Let $\triangle$ and $\triangle'$ be two hyperbolic triangles of respective angles $\alpha,\beta,\gamma$ and $\alpha',\beta',\gamma'$. Let us suppose that the triangle subgroups $(\alpha,\beta,\gamma)$ and $(\alpha',\beta',\gamma')$ of $\mathbb{P}\mathrm{SL}(2,\mathbb{R})$ are conjugated. What does it tell us about the triangles $\triangle$ and $\triangle'$?
Reciprocally, is there any condition we could impose on the triangles $\triangle$ and $\triangle'$ for the triangle groups $(\alpha,\beta,\gamma)$ and $(\alpha',\beta',\gamma')$ to be conjugated?
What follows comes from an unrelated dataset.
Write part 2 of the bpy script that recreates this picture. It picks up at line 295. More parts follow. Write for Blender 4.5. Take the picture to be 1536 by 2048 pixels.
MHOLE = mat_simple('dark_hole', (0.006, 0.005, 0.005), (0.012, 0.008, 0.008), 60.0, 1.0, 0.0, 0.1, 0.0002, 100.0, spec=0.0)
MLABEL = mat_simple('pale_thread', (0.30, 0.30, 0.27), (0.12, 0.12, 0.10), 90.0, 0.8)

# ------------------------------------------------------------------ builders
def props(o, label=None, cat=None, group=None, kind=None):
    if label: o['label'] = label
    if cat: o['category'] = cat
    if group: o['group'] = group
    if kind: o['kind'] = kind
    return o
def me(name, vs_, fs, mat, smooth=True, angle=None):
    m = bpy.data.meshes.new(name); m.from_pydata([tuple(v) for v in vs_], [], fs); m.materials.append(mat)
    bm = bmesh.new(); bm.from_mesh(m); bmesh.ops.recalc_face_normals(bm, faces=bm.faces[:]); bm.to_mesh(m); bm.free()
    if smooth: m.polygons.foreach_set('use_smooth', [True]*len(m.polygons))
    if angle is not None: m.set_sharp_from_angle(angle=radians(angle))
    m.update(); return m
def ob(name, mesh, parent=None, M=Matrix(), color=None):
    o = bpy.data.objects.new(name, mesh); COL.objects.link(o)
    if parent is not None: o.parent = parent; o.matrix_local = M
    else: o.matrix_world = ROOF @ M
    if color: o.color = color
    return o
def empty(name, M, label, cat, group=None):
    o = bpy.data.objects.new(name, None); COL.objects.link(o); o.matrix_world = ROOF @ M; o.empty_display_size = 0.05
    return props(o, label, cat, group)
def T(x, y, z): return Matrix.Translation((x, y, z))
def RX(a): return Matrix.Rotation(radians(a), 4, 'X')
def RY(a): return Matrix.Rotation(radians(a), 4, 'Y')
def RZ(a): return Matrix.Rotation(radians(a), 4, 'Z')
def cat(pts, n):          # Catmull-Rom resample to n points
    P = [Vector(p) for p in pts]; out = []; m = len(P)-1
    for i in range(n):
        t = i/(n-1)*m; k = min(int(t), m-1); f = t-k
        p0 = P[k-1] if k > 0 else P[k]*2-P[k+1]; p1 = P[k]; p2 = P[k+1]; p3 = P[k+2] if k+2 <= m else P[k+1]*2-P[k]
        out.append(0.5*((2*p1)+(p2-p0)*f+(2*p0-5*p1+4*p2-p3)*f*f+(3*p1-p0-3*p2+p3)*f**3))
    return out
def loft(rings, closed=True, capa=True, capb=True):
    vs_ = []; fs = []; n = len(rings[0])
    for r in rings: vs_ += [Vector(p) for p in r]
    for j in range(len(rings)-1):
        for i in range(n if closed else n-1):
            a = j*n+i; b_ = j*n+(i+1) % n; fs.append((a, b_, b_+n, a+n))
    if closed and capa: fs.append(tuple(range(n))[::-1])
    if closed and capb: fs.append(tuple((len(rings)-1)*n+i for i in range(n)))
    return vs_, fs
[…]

Assume that the angles of your triangles are all of the form $\pi/n$, $n\in {\mathbb N} - \{1\}$, of course is allowed to be different for different angles and triangles. Given a triangle $T$ with angles of this form, consider first the reflection group $\Gamma=\Gamma_T< Isom(H^2)$ generated by reflections in the edges of $T$. Then $T$ is a fudnamental polygon for this group. The images of the triangle $T$ under $\Gamma$ tile the hyperbolic plane $H^2$ so that no $\Gamma$-wall in $H^2$ crosses $T$; this is an immediate consequence of being a fundamental domain. (Here, walls in $H^2$ are fixed lines of reflections which belong to $\Gamma$.) Now, suppose that $T'$ is another fundamental triangle of $\Gamma$. Then, after applying an element of $\Gamma$ to $T'$, we may assume that interiors of $T$ and $T'$ have nonempty intersection. But, since $T$ does not cross any walls, it follows that $T=T'$.
Now, suppose that $\Gamma_{T}, \Gamma_{T'}$ are conjugate triangle reflection groups, $\Gamma_{T'}= g \Gamma_T g^{-1}, g\in Isom(H^2)$. Then $g^{-1}(T')$ is a fundamental triangle of $\Gamma$. By the above argument, it follows that $T, T'$ are congruent.
Now, your groups $\Delta$ (under the angle assumption I made above) are index 2 subgroups in the triangle reflection groups. However, one can show that each $\Delta$ is an index 2 subgroup of a unique triangle reflection group. Thus, $\Delta$ is conjugate to $\Delta'$ iff the triangles are congruent.